The verification was successful

PROTOCOL

A protocol error occurred

SOFTWARE

The STARTTLS handshake failed (message will be queued)

TEMP

There was a temporary error

The ${verify} macro is used in the standard configuration file as part of the definition of the Received : header: If ${tls_version} has a value, the following is included in the Received : header's text:

(version=${tls_version} cipher=${cipher} bits=${cipher_bits} verify=${verify})

If ${tls_version} lacks a value, the preceding text is not included, meaning a STARTTLS connection was not used.

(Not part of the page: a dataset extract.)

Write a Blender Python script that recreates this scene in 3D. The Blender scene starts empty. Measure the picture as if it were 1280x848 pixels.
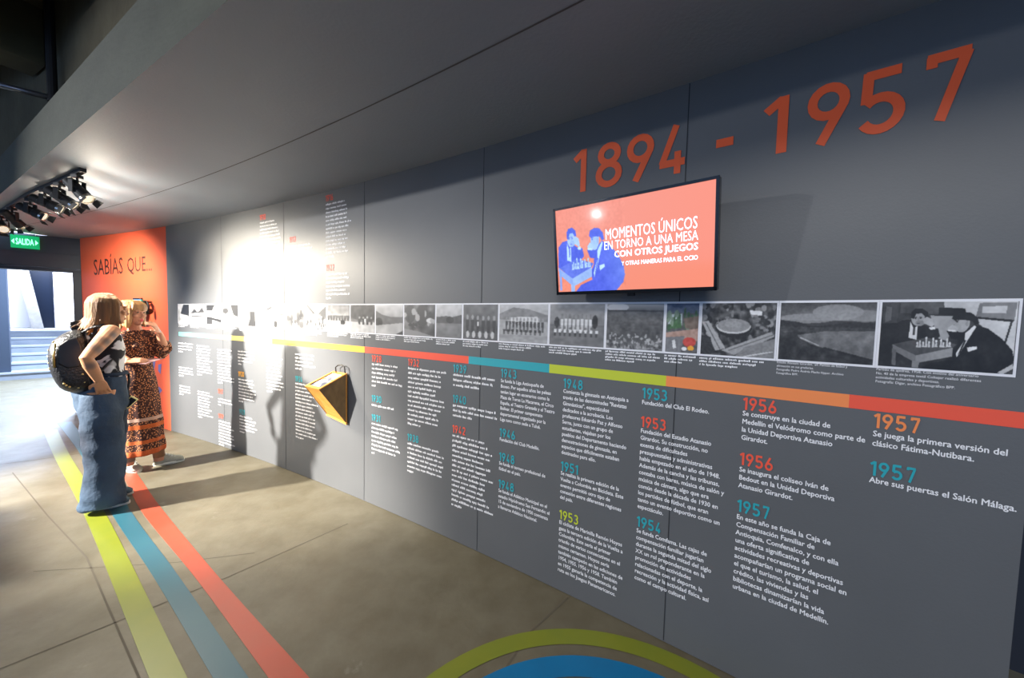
import bpy, bmesh, math, random
import numpy as np
from mathutils import Vector, Matrix
random.seed(7); rng = np.random.default_rng(7)
SC = bpy.context.scene
COL = SC.collection
PI = math.pi

# ------------------------------------------------------------------ camera
CAM_H = 1.61; FPX = 453.19; PITCH = 0.05323; ROLL = -0.02318
cr, sr, cp, sp = math.cos(ROLL), math.sin(ROLL), math.cos(PITCH), math.sin(PITCH)
RM = Matrix(((1, 0, 0), (0, -sp, cp), (0, -cp, -sp))) @ Matrix(((cr, -sr, 0), (sr, cr, 0), (0, 0, 1)))   # camera x right, y down, z forward
cd = bpy.data.cameras.new('camera'); cam = bpy.data.objects.new('camera', cd); COL.objects.link(cam)
cd.sensor_width = 36; cd.lens = FPX / 1280 * 36; cd.clip_start = .05; cd.clip_end = 100
cam.matrix_world = Matrix.Translation((0, 0, CAM_H)) @ (RM @ Matrix(((1, 0, 0), (0, -1, 0), (0, 0, -1)))).to_4x4()
SC.camera = cam

# ------------------------------------------------------------------ light
SC.view_settings.view_transform = 'Standard'; SC.view_settings.look = 'None'
SC.view_settings.exposure = 0.16; SC.view_settings.gamma = 1.0
try: SC.view_settings.use_curve_mapping = False
except Exception: pass
wd = bpy.data.worlds.new('world'); SC.world = wd; wd.use_nodes = True
wb = wd.node_tree.nodes['Background']; wb.inputs[0].default_value = (.36, .57, 1.0, 1); wb.inputs[1].default_value = 1.15

def lamp(name, kind, loc, energy, color=(1, 1, 1), target=None, radius=.05, spot=None, blend=.5, size=None):
    l = bpy.data.lights.new(name, kind); l.energy = energy; l.color = color
    o = bpy.data.objects.new(name, l); COL.objects.link(o); o.location = loc
    if kind == 'AREA':
        l.shape = 'RECTANGLE'; l.size, l.size_y = size
    else: l.shadow_soft_size = radius
    if kind == 'SPOT': l.spot_size = math.radians(spot); l.spot_blend = blend
    if target is not None:
        o.rotation_euler = (Vector(target) - Vector(loc)).to_track_quat('-Z', 'Y').to_euler()
    return o
WARM = (1.0, .90, .74); NEUT = (1.0, .94, .86); COOL = (.72, .84, 1.0)
lamp('gallery_floodlight', 'SPOT', (-6.7, .75, 3.15), 6600, NEUT, (-3.64, 3.32, .72), .12, 45, .6)
lamp('gallery_floodlight_wide', 'SPOT', (-6.72, .72, 3.2), 560, (.97, .97, .98), (-1.0, 2.3, 1.0), .05, 74, .9)
lamp('gallery_spotlight', 'SPOT', (-5.47, -1.02, 2.30), 16, (.95, .97, 1.0), (.4, 1.9, 1.7), .045, 62, .9)
lamp('hall_fill_light', 'AREA', (-.6, -2.0, 4.05), 150, (1.0, .97, .93), (-.1, 1.4, .0), size=(1.4, 1.4))  # unseen soft fill, added to brighten the near floor and right-hand wall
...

${verify} is transient. If it is defined in the configuration file or in the command line, that definition is ignored by sendmail . Note that a $& prefix is necessary when you reference this macro in rules (that is, use $&{verify} , not ${verify} ).

$V

The UUCP relay for class $=V mc configuration

$V holds as its value the name of the host that will handle all UUCP mail for the class $=V . See Section 4.6.6 for a discussion of UUCP relays in general, and how this macro relates to $W , $X , and $Y macros.

$w

The short name of this host All versions

When sendmail first starts to run, it calls gethostname (3) to get the name of the local machine. If that call fails, it sets that local name to be localhost . Then gethostbyname (3) is called to find the official name for the local host. If that call fails, the official name for the local host remains unchanged. The official name for the local host is assigned to $j .

If the V command's version (Section 17.5) is 5 or higher, V8 sendmail discards the domain and assigns the result to $w (the short name):

here.us.edu


from here to end of name discarded

If the version is 4 or less, $w is assigned the fully qualified name (and is identical to $j ).

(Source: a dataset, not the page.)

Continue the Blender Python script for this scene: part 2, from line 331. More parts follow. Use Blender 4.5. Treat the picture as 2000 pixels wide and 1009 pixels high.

$w is then appended to class $=w ($=w). $=w is used internally by sendmail to screen all MX records that are found in delivering mail over the network. [24] Each such record is compared in a case-insensitive fashion to $=w . If there is a match, that MX record and all additional MX records of lower priority are skipped . This prevents sendmail from mistakenly connecting to itself.

[24] Prior to V8, only $w was checked.

Any of the following errors (or variations on them) indicate that $=w , $w , or $j might contain a faulty value, most likely from a bad configuration file declaration:

553

host

config error: mail loops back to myself
553 Local configuration error, hostname not recognized as local
553

host

hostname configuration error
553 5.3.5

host

config error: mail loops back to me (MX problem?)

Note that if $w is pulled from the name server and the host is running BIND, and a cache is being downloaded, $w could be periodically unresolved . In this instance, sendmail sleeps and retries the lookup.

$w is defined when sendmail starts up. It can be redefined in the configuration file or as part of the command line. Once it is defined, $w doesn't change, so there is no need to prefix it with a $& when using it in rules.